De expertisekosten van € 1.660,12, die de kantonrechter redelijk voorkomen en zijn gemaakt ter vaststelling van schade en aansprakelijkheid, kunnen op de voet van artikel 6:96 lid 2 sub b BW worden toegewezen.
4.11.
[eiser] heeft voldoende gesteld en onderbouwd dat buitengerechtelijke incassowerkzaamheden zijn verricht. Het ter zake gevorderde bedrag van € 882,00 komt overeen met het in het Besluit bepaalde tarief en zal worden toegewezen.
4.12.
[gedaagden] zal, als de in het ongelijk gestelde partij, worden veroordeeld in de kosten van deze procedure.
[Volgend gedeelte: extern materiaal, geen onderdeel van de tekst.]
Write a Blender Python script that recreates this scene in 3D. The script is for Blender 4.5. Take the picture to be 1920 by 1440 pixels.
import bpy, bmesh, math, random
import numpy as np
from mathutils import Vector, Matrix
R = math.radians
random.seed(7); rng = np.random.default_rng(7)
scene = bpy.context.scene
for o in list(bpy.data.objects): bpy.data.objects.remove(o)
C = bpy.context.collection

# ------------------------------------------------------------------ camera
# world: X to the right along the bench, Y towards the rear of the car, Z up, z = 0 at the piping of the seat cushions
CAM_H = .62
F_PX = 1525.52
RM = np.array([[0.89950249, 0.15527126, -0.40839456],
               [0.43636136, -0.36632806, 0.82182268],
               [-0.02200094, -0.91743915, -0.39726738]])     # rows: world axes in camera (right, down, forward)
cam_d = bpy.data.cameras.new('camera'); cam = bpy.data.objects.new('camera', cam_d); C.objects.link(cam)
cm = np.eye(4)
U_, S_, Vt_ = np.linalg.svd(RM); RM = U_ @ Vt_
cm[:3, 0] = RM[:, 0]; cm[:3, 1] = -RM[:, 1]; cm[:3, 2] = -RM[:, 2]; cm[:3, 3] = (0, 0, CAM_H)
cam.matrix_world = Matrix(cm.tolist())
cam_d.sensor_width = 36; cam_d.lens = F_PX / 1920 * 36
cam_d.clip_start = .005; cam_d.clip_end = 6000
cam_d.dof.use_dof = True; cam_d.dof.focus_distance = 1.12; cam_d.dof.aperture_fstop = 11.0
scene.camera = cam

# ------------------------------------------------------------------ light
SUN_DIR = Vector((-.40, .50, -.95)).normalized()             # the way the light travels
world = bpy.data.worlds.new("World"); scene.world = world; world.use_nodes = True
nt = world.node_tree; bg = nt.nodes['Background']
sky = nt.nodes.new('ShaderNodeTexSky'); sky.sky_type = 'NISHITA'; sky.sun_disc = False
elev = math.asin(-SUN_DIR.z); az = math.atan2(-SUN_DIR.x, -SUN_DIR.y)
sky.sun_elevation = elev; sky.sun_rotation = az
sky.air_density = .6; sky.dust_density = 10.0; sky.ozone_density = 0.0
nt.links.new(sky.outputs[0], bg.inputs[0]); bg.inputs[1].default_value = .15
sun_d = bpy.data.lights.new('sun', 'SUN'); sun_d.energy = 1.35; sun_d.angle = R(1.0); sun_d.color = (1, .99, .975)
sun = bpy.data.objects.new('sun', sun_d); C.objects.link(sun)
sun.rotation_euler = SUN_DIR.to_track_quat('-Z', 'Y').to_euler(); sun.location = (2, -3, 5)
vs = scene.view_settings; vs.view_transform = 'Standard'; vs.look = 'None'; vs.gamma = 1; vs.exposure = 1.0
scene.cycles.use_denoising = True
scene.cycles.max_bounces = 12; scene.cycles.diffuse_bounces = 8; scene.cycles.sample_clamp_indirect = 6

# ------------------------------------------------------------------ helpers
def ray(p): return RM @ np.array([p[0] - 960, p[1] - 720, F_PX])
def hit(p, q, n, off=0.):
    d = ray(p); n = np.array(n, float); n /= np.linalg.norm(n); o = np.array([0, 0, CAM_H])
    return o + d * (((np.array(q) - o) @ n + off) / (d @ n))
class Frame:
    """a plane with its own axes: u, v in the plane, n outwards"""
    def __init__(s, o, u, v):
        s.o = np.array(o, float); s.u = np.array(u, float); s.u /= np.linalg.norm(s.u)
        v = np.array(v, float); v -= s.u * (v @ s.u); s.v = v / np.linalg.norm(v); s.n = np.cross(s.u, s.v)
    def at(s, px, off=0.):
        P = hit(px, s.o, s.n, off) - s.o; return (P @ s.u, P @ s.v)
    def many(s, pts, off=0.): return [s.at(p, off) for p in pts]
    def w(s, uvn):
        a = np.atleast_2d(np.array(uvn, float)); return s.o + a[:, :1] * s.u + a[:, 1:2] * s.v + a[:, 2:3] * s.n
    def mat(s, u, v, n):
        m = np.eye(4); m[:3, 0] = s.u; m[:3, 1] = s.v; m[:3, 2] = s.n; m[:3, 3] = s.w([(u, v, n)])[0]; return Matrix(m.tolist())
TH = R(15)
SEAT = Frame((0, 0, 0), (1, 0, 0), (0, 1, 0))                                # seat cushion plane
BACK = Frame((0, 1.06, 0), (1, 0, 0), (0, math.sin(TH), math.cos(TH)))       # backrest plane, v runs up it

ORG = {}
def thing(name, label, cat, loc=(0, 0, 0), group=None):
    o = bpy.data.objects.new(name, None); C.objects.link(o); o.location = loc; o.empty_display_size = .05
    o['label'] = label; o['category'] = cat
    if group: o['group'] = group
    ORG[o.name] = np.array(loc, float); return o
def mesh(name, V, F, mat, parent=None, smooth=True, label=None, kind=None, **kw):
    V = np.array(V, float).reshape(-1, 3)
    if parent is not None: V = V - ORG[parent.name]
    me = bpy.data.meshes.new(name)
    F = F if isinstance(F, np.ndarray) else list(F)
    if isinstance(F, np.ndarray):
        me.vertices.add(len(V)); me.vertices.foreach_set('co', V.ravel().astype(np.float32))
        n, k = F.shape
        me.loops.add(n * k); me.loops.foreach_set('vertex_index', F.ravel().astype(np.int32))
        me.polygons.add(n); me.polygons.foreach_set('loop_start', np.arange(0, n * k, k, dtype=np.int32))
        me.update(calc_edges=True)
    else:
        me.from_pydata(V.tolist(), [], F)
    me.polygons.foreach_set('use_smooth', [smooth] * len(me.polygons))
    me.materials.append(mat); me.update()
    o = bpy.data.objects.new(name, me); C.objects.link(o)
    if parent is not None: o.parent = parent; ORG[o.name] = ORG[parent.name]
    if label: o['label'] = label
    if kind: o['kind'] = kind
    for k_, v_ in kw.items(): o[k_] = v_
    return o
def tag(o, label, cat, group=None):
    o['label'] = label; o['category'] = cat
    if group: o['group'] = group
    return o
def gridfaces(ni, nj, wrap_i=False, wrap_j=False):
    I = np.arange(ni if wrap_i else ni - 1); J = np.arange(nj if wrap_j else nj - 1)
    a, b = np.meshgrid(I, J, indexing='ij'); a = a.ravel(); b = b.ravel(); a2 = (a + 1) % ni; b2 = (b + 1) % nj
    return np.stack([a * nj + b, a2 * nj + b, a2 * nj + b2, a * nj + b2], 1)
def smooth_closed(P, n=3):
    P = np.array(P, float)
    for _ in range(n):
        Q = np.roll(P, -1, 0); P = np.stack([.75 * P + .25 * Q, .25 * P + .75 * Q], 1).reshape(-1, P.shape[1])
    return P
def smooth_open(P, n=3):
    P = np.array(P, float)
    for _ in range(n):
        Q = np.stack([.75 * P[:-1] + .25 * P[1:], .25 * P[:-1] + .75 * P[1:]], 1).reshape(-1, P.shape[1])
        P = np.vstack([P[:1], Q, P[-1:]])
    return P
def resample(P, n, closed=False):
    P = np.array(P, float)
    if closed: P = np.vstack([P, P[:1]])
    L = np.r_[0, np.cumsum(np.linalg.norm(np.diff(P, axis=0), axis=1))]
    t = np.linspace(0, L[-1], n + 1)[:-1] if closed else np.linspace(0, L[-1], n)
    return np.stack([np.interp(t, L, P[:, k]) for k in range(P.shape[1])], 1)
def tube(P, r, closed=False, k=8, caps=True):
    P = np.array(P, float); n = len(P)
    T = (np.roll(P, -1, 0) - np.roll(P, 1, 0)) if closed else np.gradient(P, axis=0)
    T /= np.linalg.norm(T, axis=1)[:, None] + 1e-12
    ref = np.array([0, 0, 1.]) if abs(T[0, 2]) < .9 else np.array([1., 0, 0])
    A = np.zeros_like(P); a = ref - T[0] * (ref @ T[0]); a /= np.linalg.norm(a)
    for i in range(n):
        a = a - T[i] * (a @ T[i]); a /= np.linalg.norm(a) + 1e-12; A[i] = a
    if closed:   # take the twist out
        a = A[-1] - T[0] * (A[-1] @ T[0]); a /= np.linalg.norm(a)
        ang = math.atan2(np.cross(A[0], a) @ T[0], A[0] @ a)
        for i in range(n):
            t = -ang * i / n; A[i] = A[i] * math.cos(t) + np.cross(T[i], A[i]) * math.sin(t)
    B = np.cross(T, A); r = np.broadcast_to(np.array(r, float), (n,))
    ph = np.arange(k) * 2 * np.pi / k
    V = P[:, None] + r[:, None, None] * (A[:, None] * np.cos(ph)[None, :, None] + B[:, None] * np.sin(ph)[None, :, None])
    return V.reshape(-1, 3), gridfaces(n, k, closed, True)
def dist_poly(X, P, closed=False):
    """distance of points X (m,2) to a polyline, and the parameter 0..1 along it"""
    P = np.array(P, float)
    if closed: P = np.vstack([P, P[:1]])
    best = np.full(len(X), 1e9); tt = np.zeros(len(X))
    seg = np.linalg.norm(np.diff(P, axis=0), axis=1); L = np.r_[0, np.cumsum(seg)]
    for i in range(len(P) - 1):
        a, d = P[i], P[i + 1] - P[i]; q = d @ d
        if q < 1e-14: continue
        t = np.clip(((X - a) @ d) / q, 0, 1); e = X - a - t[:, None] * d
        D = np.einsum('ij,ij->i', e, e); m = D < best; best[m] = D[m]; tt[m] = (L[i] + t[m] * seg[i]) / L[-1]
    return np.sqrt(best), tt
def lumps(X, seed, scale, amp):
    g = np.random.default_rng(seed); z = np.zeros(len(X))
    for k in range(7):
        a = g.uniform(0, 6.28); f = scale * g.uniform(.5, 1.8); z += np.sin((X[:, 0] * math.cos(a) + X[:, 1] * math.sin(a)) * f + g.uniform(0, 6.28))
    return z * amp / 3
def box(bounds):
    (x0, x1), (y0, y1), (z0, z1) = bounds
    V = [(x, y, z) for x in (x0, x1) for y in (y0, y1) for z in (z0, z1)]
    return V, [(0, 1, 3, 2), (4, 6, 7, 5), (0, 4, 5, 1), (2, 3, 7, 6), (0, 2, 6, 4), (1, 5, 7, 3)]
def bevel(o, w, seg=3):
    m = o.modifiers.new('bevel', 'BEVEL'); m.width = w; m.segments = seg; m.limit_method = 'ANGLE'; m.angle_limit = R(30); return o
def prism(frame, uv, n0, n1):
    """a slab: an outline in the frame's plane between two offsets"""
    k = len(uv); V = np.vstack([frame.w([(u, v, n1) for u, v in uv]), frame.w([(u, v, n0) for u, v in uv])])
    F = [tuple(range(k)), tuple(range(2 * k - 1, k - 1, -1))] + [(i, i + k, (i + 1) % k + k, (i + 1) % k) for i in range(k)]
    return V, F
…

De kosten aan de zijde van [eiser] worden tot de uitspraak van dit vonnis begroot op:
- dagvaarding € 120,50
- griffierecht € 240,00
- gemachtigde salaris €
933,00(3 punten x € 311,00)
Totaal € 1.293,50
4.15.
De gevorderde nakosten zullen op de hierna in de beslissing weergegeven wijze worden toegewezen.

5.De beslissing

De kantonrechter
5.1.
veroordeelt [gedaagden] hoofdelijk om aan [eiser] tegen bewijs van kwijting te betalen:
- € 7.078,50 aan herstelkosten ter zake het bloemenraam, vermeerderd met de wettelijke rente daarover vanaf 3 maart 2021 tot de dag van algehele voldoening,
- € 1.660,12 aan expertisekosten,
- € 882,00 aan vergoeding buitengerechtelijke kosten,
5.2.
veroordeelt [gedaagden] hoofdelijk in de aan de zijde van [eiser] gerezen proceskosten, welke worden begroot op € 1.293,50,
5.3.
veroordeelt [gedaagden] hoofdelijk, indien betekening van dit vonnis nodig blijkt te zijn, in de nakosten van [eiser] , begroot op € 124,- aan nasalaris en de kosten van het exploot van de betekening van dit vonnis,
5.4.
verklaart dit vonnis uitvoerbaar bij voorraad.
Dit vonnis is gewezen door mr. G.M. Drenth en in het openbaar uitgesproken.